● WHAT YOU ARE ASKED TO DO:
Copy exactly, and only, the lines below from the first through the one containing "the far door')", both included; pictures are omitted.
==== AVAILABLE DATA ====
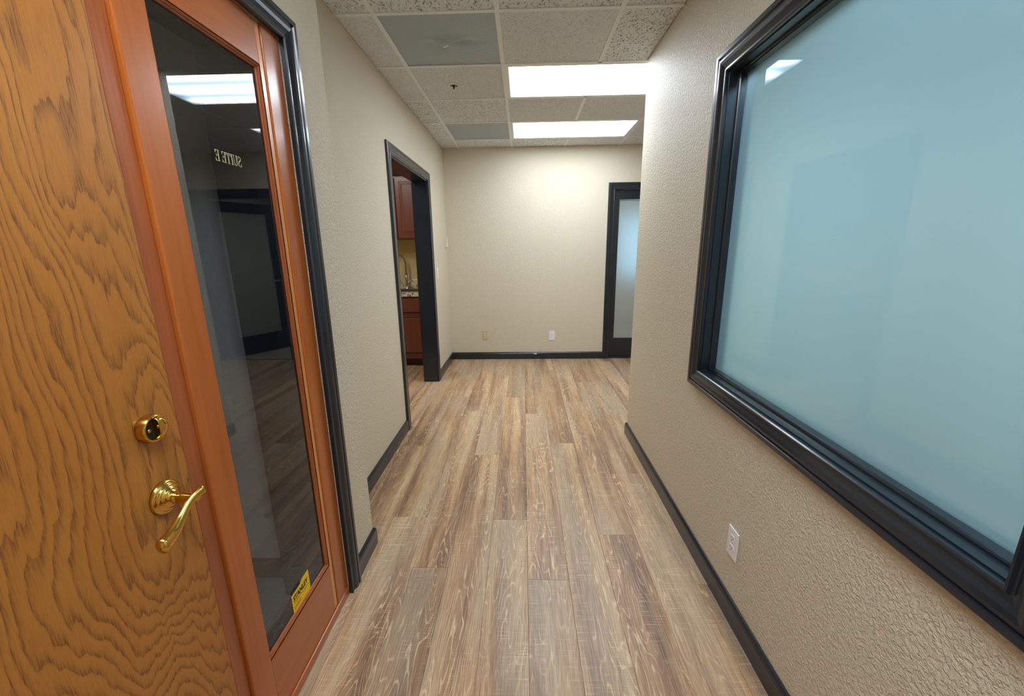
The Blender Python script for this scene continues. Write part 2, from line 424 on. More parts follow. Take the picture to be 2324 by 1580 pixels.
wall('wall_kitchen', (XK, YK, 0), (XL-0.14, YK+0.1, ZT), KWALL, 'tan wall behind the kitchen sink')
wall('wall_kitchen_side', (XK-0.1, YN, 0), (XK, YK+0.1, ZT), KWALL, 'tan side wall of the kitchen')
wall('wall_lobby', (-4.2, 1.50, 0), (-0.99, YN, ZT), GWALL, 'grey lobby wall seen through the sidelight')
wall('wall_lobby_side', (-4.3, YB, 0), (-4.2, YN, ZT), GWALL, 'grey far side wall of the lobby')
wall('wall_meeting', (-0.4, 8.2, 0), (XE, 8.3, ZT), WALL, 'beige back wall of the room behind the far door', (1.70, 3.00, 0.85, 1.95), 'y')
wall('wall_meeting_side', (-0.5, YF+0.14, 0), (-0.4, 8.3, ZT), WALL, 'beige side wall of the room behind the far door')

# ---------------------------------------------------------------- setting: ceiling grid
ceil_ = MB().box((-4.3, YB-0.12, ZC+0.050), (XE+0.12, 8.3, ZC+0.12)).build('ceiling', PLENUM, kind='structure', label='suspended ceiling of square acoustic tiles', category='ceiling')
LIGHTS = [(0, 1), (0, 3), (-1, -4)]                                   # lower-left cell of each two-cell troffer; the last is added fill
VENTS = [(-1, 0), (-1, 3)]
skip = set(VENTS)
for i, j in LIGHTS: skip |= {(i, j), (i+1, j)}
mats = [TILE_A, TILE_B, TILE_B, TILE_C, TILE_A]
fixed = {(-2, 0): TILE_B, (0, 0): TILE_B, (1, 0): TILE_C, (-1, 1): TILE_B, (-2, 1): TILE_B, (-1, 2): TILE_A, (0, 2): TILE_B, (1, 2): TILE_B, (-1, -1): TILE_C, (0, -1): TILE_C, (1, -1): TILE_A, (-2, -1): TILE_A}
tw = 0.0121
def clip(i, j):
    x0, x1, y0, y1 = GX+i*GP+tw-0.006, GX+(i+1)*GP-tw+0.006, GY+j*GP+tw-0.006, GY+(j+1)*GP-tw+0.006
    x0 = max(x0, XL+0.002); y1 = min(y1, YF-0.002); y0 = max(y0, YB+0.002)
    xm = XR-0.003 if y1 <= YR+0.05 else XE-0.002
    if y1 < YN: x0 = max(x0, XN+0.002)
    x1 = min(x1, xm)
    return x0, x1, y0, y1
for j in range(-7, 5):
    for i in range(-2, 6):
        if (i, j) in skip: continue
        x0, x1, y0, y1 = clip(i, j)
        if x1-x0 < 0.02 or y1-y0 < 0.02: continue
        MB().box((x0, y0, ZC+0.005), (x1, y1, ZC+0.020)).build('ceiling_tile', fixed.get((i, j), mats[(i*3+j*7) % 5]), ceil_, origin=((x0+x1)/2, (y0+y1)/2, ZC+0.005))
def tee(a, b, axis):
    m = MB()
    if axis == 'y':
        x, y0, y1 = a, b[0], b[1]; m.box((x-tw, y0, ZC), (x+tw, y1, ZC+0.005)); m.box((x-0.002, y0, ZC+0.005), (x+0.002, y1, ZC+0.035)); o = (x, (y0+y1)/2, ZC)
    else:
        y, x0, x1 = a, b[0], b[1]; m.box((x0, y-tw, ZC+0.0004), (x1, y+tw, ZC+0.005)); m.box((x0, y-0.002, ZC+0.005), (x1, y+0.002, ZC+0.035)); o = ((x0+x1)/2, y, ZC)
    m.build('grid_tee', TEE, ceil_, origin=o)
for i in range(-1, 6):
    x = GX+i*GP
    lo = YB if x < XR else YR
    segs = [(lo, YF)]
    for li, lj in sorted(LIGHTS, key=lambda q: q[1]):
        if li+1 != i: continue
        y0, y1 = GY+lj*GP, GY+(lj+1)*GP
        s0, s1 = segs.pop(); segs += [(s0, y0-tw), (y1+tw, s1)]
    for s0, s1 in segs: tee(x, (s0+0.001, s1-0.001), 'y')
for j in range(-6, 5):
    y = GY+j*GP
    for i in range(-2, 6):
        x0, x1 = GX+i*GP+tw, GX+(i+1)*GP-tw
        x0 = max(x0, XL if y > YN else XN); x1 = min(x1, XR if y < YR else XE)
        if x1-x0 > 0.02: tee(y, (x0, x1), 'x')

# other ceilings of the neighbouring rooms are the slab itself with a plain lining
MB().box((-4.2, YB, ZC), (-1.0, 1.495, ZC+0.045)).build('ceiling_lobby', CEILP, kind='structure', label='plain ceiling of the dim lobby', category='ceiling')
MB().box((XK, YN+0.005, ZC), (XL-0.145, YK-0.005, ZC+0.045)).build('ceiling_kitchen', CEILP, kind='structure', label='plain ceiling of the kitchen', category='ceiling')
MB().box((XR+0.125, YB, ZC), (XE-0.005, YR-0.125, ZC+0.045)).build('ceiling_office', CEILP, kind='structure', label='plain ceiling of the office', category='ceiling')
MB().box((-0.395, YF+0.145, ZC), (XE-0.005, 8.195, ZC+0.045)).build('ceiling_meeting', CEILP, kind='structure', label='plain ceiling of the room behind the far wall', category='ceiling')

# ---------------------------------------------------------------- trim profiles
def frame_parts(parent, opening, mapf, prof, mat, names, bottom=True, floor_b=0.0):
    """mitred mouldings round an opening (a0,a1,b0,b1); prof = (outward offset, depth) points"""
    a0, a1, b0, b1 = opening
    def ring(corner):
        r = []
        for u, dpt in prof:
            if corner == 'bl': p = (a0-u, b0-u if bottom else floor_b)
            elif corner == 'br': p = (a1+u, b0-u if bottom else floor_b)
            elif corner == 'tl': p = (a0-u, b1+u)
            else: p = (a1+u, b1+u)
            r.append(mapf(p[0], p[1], dpt))
        return r
    sides = [('bl', 'tl'), ('tl', 'tr'), ('tr', 'br')] + ([('br', 'bl')] if bottom else [])
    for s, e in sides:
        m = MB(); m.loft([ring(s), ring(e)], smooth=False); m.build(names, mat, parent)
CAS = [(0.0, 0.0), (0.0, 0.013), (0.003, 0.0165), (0.007, 0.0165), (0.010, 0.0115), (0.014, 0.0115), (0.022, 0.0145), (0.032, 0.0195), (0.042, 0.0220), (0.049, 0.0220), (0.052, 0.0175), (0.056, 0.0175), (0.059, 0.0240), (0.073, 0.0240), (0.077, 0.0215), (0.080, 0.0175), (0.080, 0.0)]
CAS_FLAT = [(0.0, 0.0), (0.0, 0.012), (0.004, 0.0140), (0.012, 0.0125), (0.040, 0.015), (0.046, 0.018), (0.066, 0.018), (0.072, 0.016), (0.076, 0.013), (0.076, 0.0)]
def scaleprof(p, w, d=1.0):
    mx = max(u for u, _ in p); return [(u/mx*w, v*d) for u, v in p]
mapL = lambda x: (lambda a, b, d: (x+d, a, b))       # wall facing +x
mapR = lambda x: (lambda a, b, d: (x-d, a, b))       # wall facing -x
mapY = lambda y: (lambda a, b, d: (a, y-d, b))       # wall facing -y
mapYp = lambda y: (lambda a, b, d: (a, y+d, b))      # wall facing +y

# baseboards
BP = [(0, 0), (0.014, 0), (0.014, 0.072), (0.0125, 0.076), (0.0125, 0.080), (0.009, 0.086), (0.006, 0.090), (0, 0.091)]
def baseboard(name, p0, p1, nrm, label, m0=0, m1=0):
    """p0->p1 on the wall foot, nrm = outward normal; m0/m1 = mitre growth per unit depth at each end"""
    a, b, n = Vector(p0), Vector(p1), Vector(nrm); t = (b-a).normalized()
    r0 = [a - t*(m0*d) + n*d + Vector((0, 0, z)) for d, z in BP]; r1 = [b + t*(m1*d) + n*d + Vector((0, 0, z)) for d, z in BP]
    return MB().loft([r0, r1], smooth=False).build(name, BLACK, kind='structure', label=label, category='baseboard')
CW = 0.076
baseboard('baseboard_left', (XL, YN, 0), (XL, KD0-CW, 0), (1, 0, 0), 'black baseboard before the kitchen doorway')
baseboard('baseboard_left_end', (XL, KD1+CW, 0), (XL, YF, 0), (1, 0, 0), 'short black baseboard between kitchen doorway and far corner', 0, -1)
bbf = baseboard('baseboard_far', (XL, YF, 0), (FD0-CW, YF, 0), (0, -1, 0), 'black baseboard along the far wall with a white chip', -1, 0)
MB().cham((0.135, YF-0.0150, 0.062), (0.170, YF-0.0120, 0.076), 0.002).build('paint_chip', WHITE, bbf, label='small white chip')
baseboard('baseboard_right', (XR, YB, 0), (XR, YR, 0), (-1, 0, 0), 'black baseboard under the frosted window', 0, 1)
baseboard('baseboard_alcove', (XR, YR, 0), (XE, YR, 0), (0, 1, 0), 'black baseboard round the corner in the alcove', 1, 0)
baseboard('baseboard_entry', (XN, 1.487, 0), (XN, YN, 0), (1, 0, 0), 'short black baseboard beside the entry sidelight', 0, 1)
baseboard('baseboard_entry_end', (XN, YN, 0), (XL, YN, 0), (0, 1, 0), 'black baseboard on the hidden end of the entry wall', 1, 0)
baseboard('baseboard_lobby', (-0.99, 1.50, 0), (-4.2, 1.50, 0), (0, -1, 0), 'black baseboard in the lobby beyond the glass')
baseboard('baseboard_east', (XE, YR, 0), (XE, YF, 0), (-1, 0, 0), 'black baseboard at the end of the alcove')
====
● REPLY TO THE TASK:
The Blender Python script for this scene continues. Write part 2, from line 424 on. More parts follow. Take the picture to be 2324 by 1580 pixels.
wall('wall_kitchen', (XK, YK, 0), (XL-0.14, YK+0.1, ZT), KWALL, 'tan wall behind the kitchen sink')
wall('wall_kitchen_side', (XK-0.1, YN, 0), (XK, YK+0.1, ZT), KWALL, 'tan side wall of the kitchen')
wall('wall_lobby', (-4.2, 1.50, 0), (-0.99, YN, ZT), GWALL, 'grey lobby wall seen through the sidelight')
wall('wall_lobby_side', (-4.3, YB, 0), (-4.2, YN, ZT), GWALL, 'grey far side wall of the lobby')
wall('wall_meeting', (-0.4, 8.2, 0), (XE, 8.3, ZT), WALL, 'beige back wall of the room behind the far door', (1.70, 3.00, 0.85, 1.95), 'y')
wall('wall_meeting_side', (-0.5, YF+0.14, 0), (-0.4, 8.3, ZT), WALL, 'beige side wall of the room behind the far door')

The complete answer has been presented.